[Exercise requirements]
Begin with the line that contains "Continue the Blender Python script for this scene: part 4, from" and end with the line that contains "lawn_grass = blades('lawn_grass', gx_, gy_, h, 0.0048", transcribing exactly each line in that stretch and no other.

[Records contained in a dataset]
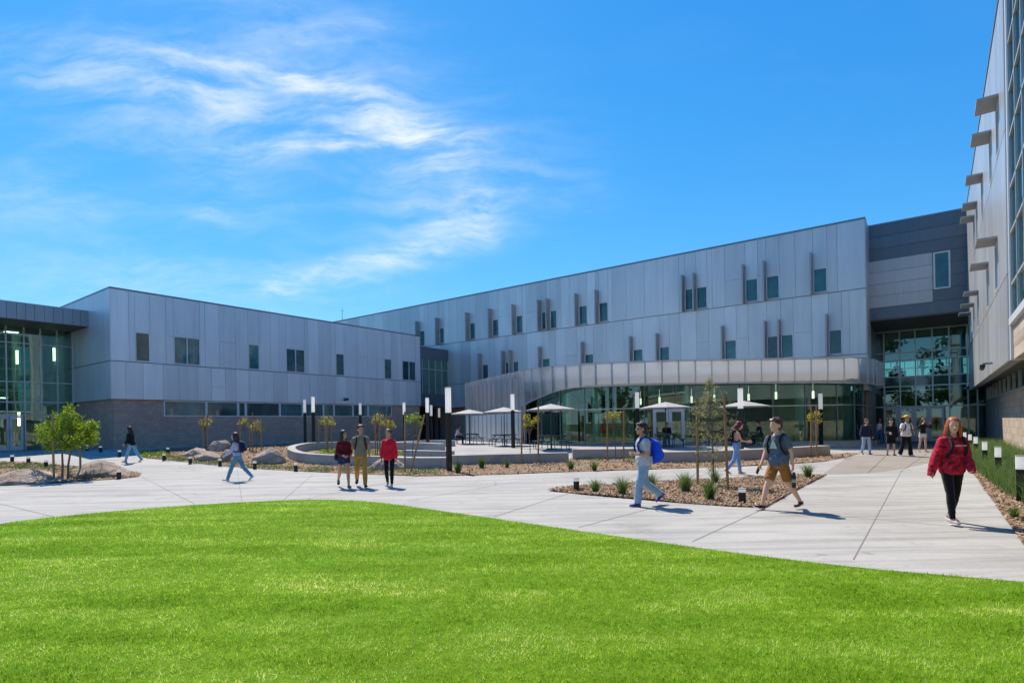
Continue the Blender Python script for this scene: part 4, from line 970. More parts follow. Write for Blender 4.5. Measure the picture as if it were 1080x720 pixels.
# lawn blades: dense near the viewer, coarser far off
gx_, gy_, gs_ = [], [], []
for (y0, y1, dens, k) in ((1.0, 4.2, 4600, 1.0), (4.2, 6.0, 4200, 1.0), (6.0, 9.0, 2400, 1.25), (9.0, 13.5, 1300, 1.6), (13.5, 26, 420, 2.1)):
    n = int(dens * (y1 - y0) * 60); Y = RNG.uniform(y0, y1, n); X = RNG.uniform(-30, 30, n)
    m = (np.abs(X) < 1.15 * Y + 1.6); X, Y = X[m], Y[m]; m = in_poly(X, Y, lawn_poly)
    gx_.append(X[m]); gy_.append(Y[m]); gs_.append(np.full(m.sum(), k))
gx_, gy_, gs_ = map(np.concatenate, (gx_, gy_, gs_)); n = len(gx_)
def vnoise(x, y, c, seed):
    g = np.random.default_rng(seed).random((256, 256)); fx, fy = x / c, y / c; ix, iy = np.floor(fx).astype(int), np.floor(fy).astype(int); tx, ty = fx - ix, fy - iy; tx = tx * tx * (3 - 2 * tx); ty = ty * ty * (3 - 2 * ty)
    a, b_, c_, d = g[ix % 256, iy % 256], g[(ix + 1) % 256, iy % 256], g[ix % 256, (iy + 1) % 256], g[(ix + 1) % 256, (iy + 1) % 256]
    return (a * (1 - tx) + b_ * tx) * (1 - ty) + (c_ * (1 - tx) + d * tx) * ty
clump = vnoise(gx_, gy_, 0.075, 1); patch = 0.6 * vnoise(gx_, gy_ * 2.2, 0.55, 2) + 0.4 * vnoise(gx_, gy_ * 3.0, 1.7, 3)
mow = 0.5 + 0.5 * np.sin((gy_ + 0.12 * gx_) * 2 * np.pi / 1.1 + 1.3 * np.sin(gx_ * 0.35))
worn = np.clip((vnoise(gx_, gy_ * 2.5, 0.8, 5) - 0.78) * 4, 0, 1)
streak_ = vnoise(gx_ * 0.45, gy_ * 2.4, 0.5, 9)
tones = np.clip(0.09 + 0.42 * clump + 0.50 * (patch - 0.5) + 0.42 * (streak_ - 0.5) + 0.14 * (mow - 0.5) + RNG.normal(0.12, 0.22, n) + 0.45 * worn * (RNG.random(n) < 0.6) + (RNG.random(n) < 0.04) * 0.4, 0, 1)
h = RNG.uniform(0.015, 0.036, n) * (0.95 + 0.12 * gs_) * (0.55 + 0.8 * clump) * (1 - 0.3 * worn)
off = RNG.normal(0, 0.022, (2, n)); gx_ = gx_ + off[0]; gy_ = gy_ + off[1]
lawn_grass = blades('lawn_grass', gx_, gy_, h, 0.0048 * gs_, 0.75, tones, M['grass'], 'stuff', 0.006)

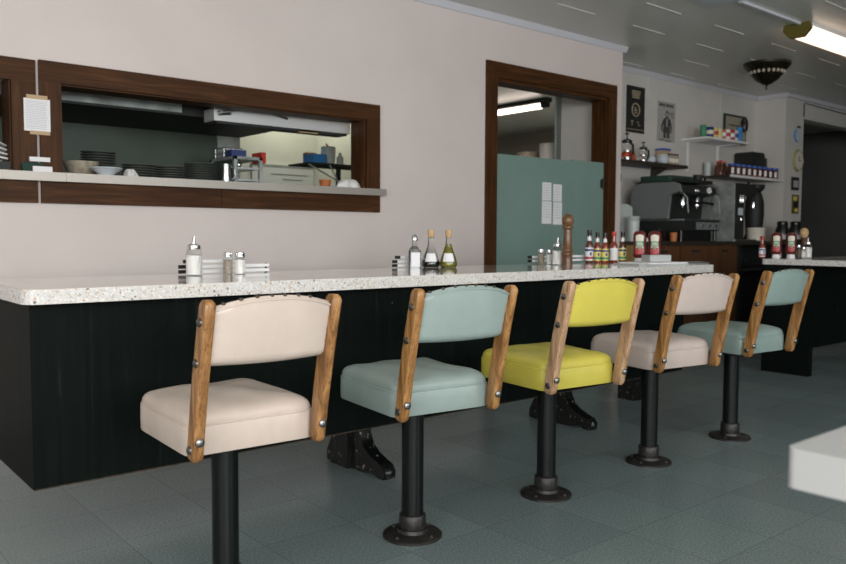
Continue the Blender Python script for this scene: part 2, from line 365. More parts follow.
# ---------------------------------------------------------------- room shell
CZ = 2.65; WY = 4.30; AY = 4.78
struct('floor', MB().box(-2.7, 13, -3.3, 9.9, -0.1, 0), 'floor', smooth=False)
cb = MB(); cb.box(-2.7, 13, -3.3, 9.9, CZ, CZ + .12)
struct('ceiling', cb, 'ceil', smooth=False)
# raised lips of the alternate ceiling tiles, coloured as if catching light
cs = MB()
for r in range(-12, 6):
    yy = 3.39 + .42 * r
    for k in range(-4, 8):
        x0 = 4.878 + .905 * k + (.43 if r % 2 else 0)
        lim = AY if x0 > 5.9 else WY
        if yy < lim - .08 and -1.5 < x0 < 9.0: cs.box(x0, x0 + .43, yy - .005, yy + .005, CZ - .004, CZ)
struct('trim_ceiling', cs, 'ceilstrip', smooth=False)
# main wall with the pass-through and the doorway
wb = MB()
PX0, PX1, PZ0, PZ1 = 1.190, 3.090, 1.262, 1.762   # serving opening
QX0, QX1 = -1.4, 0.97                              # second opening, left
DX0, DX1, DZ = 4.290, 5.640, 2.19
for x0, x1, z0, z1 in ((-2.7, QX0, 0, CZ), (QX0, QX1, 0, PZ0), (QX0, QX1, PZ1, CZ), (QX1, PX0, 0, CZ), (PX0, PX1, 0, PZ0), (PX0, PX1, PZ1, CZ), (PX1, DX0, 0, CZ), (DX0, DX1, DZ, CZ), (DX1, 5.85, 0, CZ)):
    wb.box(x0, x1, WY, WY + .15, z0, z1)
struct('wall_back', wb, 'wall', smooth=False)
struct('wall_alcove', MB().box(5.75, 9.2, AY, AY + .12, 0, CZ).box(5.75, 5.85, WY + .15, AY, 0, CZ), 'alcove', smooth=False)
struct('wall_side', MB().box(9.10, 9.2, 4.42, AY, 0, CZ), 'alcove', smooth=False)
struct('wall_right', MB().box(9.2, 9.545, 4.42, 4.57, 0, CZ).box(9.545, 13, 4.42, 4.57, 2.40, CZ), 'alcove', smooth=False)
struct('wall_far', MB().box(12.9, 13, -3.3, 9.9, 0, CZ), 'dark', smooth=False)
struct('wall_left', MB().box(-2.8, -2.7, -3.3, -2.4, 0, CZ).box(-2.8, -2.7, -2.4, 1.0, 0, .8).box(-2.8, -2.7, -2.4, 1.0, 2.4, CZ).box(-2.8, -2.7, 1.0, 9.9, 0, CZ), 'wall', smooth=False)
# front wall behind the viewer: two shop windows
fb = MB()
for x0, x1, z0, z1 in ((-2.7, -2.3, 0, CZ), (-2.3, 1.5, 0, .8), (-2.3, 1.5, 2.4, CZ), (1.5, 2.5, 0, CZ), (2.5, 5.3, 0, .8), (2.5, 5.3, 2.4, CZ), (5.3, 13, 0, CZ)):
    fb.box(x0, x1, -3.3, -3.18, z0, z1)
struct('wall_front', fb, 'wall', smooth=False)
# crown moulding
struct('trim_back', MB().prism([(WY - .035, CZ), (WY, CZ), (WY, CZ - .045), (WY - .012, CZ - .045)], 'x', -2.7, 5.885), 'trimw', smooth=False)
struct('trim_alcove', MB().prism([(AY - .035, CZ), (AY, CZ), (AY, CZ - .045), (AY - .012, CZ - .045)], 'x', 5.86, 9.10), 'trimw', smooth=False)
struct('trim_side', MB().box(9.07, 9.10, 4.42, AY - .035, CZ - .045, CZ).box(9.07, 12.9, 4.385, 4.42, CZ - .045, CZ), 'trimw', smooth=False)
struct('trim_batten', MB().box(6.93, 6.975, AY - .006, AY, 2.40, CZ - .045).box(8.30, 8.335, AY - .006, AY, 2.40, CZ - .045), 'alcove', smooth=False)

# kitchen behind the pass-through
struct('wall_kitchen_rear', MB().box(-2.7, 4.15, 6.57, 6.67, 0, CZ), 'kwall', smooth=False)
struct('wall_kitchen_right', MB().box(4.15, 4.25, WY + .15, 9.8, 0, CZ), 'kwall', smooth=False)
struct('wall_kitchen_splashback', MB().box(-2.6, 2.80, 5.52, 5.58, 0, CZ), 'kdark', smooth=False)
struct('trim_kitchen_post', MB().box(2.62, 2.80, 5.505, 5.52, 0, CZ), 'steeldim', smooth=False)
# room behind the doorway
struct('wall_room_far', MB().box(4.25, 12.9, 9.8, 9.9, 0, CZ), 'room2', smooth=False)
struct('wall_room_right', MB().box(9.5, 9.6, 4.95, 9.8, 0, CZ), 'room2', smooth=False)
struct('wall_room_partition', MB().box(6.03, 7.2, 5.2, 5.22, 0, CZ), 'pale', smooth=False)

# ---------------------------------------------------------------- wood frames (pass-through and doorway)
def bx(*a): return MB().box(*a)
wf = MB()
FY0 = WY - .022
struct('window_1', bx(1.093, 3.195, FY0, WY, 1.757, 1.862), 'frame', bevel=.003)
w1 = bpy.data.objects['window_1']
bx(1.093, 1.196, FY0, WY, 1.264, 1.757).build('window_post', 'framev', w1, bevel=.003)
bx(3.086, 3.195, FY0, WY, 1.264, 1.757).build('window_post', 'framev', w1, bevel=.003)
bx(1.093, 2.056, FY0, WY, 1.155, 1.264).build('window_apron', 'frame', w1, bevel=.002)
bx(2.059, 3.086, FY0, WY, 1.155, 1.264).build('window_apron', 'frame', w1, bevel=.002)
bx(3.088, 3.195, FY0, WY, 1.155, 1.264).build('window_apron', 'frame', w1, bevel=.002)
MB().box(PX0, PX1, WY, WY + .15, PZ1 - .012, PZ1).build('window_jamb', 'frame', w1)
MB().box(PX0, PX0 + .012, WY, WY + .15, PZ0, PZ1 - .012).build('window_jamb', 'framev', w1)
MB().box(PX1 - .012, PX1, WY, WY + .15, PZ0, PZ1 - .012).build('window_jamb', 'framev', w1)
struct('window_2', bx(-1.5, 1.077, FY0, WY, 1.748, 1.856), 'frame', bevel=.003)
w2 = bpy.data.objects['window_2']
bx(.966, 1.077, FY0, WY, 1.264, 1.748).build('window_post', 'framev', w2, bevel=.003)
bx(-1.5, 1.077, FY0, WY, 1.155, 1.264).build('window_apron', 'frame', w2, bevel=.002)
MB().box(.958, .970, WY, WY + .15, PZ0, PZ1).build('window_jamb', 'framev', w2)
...
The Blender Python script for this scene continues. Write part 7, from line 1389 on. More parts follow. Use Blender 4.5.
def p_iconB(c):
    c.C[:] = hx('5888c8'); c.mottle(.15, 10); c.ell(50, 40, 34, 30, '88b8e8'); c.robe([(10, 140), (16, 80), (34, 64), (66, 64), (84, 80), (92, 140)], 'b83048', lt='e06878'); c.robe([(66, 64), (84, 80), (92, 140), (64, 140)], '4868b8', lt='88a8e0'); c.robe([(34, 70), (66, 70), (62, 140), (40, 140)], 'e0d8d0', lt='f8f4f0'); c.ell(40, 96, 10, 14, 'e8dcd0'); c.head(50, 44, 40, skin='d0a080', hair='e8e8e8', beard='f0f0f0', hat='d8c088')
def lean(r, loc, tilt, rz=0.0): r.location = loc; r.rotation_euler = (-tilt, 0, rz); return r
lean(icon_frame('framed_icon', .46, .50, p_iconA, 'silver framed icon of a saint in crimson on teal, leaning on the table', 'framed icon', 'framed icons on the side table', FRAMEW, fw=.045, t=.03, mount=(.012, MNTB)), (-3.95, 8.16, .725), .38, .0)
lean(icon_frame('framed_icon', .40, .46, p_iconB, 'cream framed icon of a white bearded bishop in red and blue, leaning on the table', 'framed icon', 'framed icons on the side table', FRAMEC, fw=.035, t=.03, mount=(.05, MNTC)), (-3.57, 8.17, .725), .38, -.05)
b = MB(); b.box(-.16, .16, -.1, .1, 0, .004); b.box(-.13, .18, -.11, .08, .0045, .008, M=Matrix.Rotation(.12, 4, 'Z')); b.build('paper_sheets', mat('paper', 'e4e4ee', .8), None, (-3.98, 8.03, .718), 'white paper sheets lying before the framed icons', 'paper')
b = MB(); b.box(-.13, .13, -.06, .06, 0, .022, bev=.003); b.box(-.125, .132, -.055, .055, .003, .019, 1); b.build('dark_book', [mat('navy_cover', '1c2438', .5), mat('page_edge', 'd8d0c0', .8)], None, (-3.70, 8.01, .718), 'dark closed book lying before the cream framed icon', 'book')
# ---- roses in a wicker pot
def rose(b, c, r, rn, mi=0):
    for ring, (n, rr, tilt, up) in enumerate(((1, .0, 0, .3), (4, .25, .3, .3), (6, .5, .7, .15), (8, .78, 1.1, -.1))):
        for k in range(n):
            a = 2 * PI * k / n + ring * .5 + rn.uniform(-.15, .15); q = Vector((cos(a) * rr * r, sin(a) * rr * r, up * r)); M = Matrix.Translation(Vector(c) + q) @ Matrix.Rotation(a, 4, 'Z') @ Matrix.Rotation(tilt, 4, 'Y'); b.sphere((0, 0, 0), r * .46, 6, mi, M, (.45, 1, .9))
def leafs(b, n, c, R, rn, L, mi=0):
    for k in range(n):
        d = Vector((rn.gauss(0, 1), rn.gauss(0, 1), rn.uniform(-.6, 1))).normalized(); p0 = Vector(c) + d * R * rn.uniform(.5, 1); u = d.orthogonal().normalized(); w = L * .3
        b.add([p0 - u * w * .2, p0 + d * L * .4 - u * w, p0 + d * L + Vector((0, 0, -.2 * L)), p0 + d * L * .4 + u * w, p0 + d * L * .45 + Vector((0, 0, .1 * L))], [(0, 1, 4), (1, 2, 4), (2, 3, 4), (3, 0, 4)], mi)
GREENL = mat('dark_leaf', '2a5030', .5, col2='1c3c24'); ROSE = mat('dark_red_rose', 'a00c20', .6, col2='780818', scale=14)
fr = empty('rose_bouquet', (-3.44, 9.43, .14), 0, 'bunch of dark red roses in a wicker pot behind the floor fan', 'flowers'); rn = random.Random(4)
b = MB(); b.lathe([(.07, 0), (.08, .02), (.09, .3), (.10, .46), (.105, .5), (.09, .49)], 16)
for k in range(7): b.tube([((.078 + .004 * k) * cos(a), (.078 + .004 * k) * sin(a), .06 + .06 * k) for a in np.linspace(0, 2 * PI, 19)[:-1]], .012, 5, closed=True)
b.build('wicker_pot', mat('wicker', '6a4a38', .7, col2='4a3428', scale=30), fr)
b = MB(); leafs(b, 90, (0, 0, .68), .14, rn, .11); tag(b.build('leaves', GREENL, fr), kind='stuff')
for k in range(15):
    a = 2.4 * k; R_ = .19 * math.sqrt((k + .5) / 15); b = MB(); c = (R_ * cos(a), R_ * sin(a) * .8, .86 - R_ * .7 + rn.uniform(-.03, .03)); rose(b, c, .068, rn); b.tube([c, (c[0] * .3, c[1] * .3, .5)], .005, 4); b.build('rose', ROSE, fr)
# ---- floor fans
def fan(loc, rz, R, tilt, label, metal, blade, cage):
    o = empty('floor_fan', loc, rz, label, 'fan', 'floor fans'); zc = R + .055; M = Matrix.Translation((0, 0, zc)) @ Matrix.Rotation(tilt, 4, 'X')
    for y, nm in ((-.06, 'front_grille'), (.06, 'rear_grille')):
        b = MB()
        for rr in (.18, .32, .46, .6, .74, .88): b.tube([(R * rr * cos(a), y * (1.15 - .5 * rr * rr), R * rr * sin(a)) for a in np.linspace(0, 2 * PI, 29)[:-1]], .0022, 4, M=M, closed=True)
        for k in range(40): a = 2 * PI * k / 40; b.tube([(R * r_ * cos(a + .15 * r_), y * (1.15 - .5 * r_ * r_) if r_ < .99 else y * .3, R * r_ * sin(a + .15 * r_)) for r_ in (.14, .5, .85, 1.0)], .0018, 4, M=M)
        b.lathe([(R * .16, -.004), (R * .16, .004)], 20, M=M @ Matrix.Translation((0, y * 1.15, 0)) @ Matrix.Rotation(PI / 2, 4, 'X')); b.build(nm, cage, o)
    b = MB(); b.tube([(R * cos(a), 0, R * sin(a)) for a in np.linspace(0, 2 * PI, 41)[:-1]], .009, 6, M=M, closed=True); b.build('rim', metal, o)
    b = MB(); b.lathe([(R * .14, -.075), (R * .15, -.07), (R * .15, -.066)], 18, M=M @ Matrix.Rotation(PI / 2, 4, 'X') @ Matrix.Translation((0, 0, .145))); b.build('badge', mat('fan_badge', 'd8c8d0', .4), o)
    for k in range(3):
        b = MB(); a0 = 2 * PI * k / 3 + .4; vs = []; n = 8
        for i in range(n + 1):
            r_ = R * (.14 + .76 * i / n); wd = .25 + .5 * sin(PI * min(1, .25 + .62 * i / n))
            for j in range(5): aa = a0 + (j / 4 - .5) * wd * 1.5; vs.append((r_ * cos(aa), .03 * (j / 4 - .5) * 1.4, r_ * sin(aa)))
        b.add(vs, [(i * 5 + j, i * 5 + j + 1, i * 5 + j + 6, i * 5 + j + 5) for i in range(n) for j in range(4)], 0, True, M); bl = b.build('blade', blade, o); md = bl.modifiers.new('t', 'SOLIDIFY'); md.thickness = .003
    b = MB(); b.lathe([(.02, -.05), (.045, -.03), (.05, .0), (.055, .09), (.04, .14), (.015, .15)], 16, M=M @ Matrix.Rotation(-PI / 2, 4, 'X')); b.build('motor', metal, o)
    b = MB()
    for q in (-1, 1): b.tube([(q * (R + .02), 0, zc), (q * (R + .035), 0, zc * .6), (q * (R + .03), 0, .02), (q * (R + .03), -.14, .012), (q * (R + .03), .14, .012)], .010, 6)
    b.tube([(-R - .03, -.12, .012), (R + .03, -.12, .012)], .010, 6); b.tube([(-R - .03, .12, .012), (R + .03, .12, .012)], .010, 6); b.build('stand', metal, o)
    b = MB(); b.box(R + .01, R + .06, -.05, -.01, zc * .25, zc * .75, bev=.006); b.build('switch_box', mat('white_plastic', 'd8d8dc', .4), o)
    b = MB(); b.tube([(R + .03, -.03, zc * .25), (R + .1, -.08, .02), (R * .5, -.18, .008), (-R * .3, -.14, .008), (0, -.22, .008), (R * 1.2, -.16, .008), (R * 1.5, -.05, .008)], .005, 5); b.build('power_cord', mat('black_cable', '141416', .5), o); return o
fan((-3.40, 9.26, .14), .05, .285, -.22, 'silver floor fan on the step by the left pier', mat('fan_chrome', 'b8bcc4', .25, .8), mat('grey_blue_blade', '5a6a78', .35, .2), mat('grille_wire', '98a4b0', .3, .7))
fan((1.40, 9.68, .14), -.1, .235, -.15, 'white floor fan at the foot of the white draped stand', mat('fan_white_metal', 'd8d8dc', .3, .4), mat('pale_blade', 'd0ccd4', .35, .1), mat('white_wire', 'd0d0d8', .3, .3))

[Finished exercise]
Continue the Blender Python script for this scene: part 4, from line 970. More parts follow. Write for Blender 4.5. Measure the picture as if it were 1080x720 pixels.
# lawn blades: dense near the viewer, coarser far off
gx_, gy_, gs_ = [], [], []
for (y0, y1, dens, k) in ((1.0, 4.2, 4600, 1.0), (4.2, 6.0, 4200, 1.0), (6.0, 9.0, 2400, 1.25), (9.0, 13.5, 1300, 1.6), (13.5, 26, 420, 2.1)):
    n = int(dens * (y1 - y0) * 60); Y = RNG.uniform(y0, y1, n); X = RNG.uniform(-30, 30, n)
    m = (np.abs(X) < 1.15 * Y + 1.6); X, Y = X[m], Y[m]; m = in_poly(X, Y, lawn_poly)
    gx_.append(X[m]); gy_.append(Y[m]); gs_.append(np.full(m.sum(), k))
gx_, gy_, gs_ = map(np.concatenate, (gx_, gy_, gs_)); n = len(gx_)
def vnoise(x, y, c, seed):
    g = np.random.default_rng(seed).random((256, 256)); fx, fy = x / c, y / c; ix, iy = np.floor(fx).astype(int), np.floor(fy).astype(int); tx, ty = fx - ix, fy - iy; tx = tx * tx * (3 - 2 * tx); ty = ty * ty * (3 - 2 * ty)
    a, b_, c_, d = g[ix % 256, iy % 256], g[(ix + 1) % 256, iy % 256], g[ix % 256, (iy + 1) % 256], g[(ix + 1) % 256, (iy + 1) % 256]
    return (a * (1 - tx) + b_ * tx) * (1 - ty) + (c_ * (1 - tx) + d * tx) * ty
clump = vnoise(gx_, gy_, 0.075, 1); patch = 0.6 * vnoise(gx_, gy_ * 2.2, 0.55, 2) + 0.4 * vnoise(gx_, gy_ * 3.0, 1.7, 3)
mow = 0.5 + 0.5 * np.sin((gy_ + 0.12 * gx_) * 2 * np.pi / 1.1 + 1.3 * np.sin(gx_ * 0.35))
worn = np.clip((vnoise(gx_, gy_ * 2.5, 0.8, 5) - 0.78) * 4, 0, 1)
streak_ = vnoise(gx_ * 0.45, gy_ * 2.4, 0.5, 9)
tones = np.clip(0.09 + 0.42 * clump + 0.50 * (patch - 0.5) + 0.42 * (streak_ - 0.5) + 0.14 * (mow - 0.5) + RNG.normal(0.12, 0.22, n) + 0.45 * worn * (RNG.random(n) < 0.6) + (RNG.random(n) < 0.04) * 0.4, 0, 1)
h = RNG.uniform(0.015, 0.036, n) * (0.95 + 0.12 * gs_) * (0.55 + 0.8 * clump) * (1 - 0.3 * worn)
off = RNG.normal(0, 0.022, (2, n)); gx_ = gx_ + off[0]; gy_ = gy_ + off[1]
lawn_grass = blades('lawn_grass', gx_, gy_, h, 0.0048 * gs_, 0.75, tones, M['grass'], 'stuff', 0.006)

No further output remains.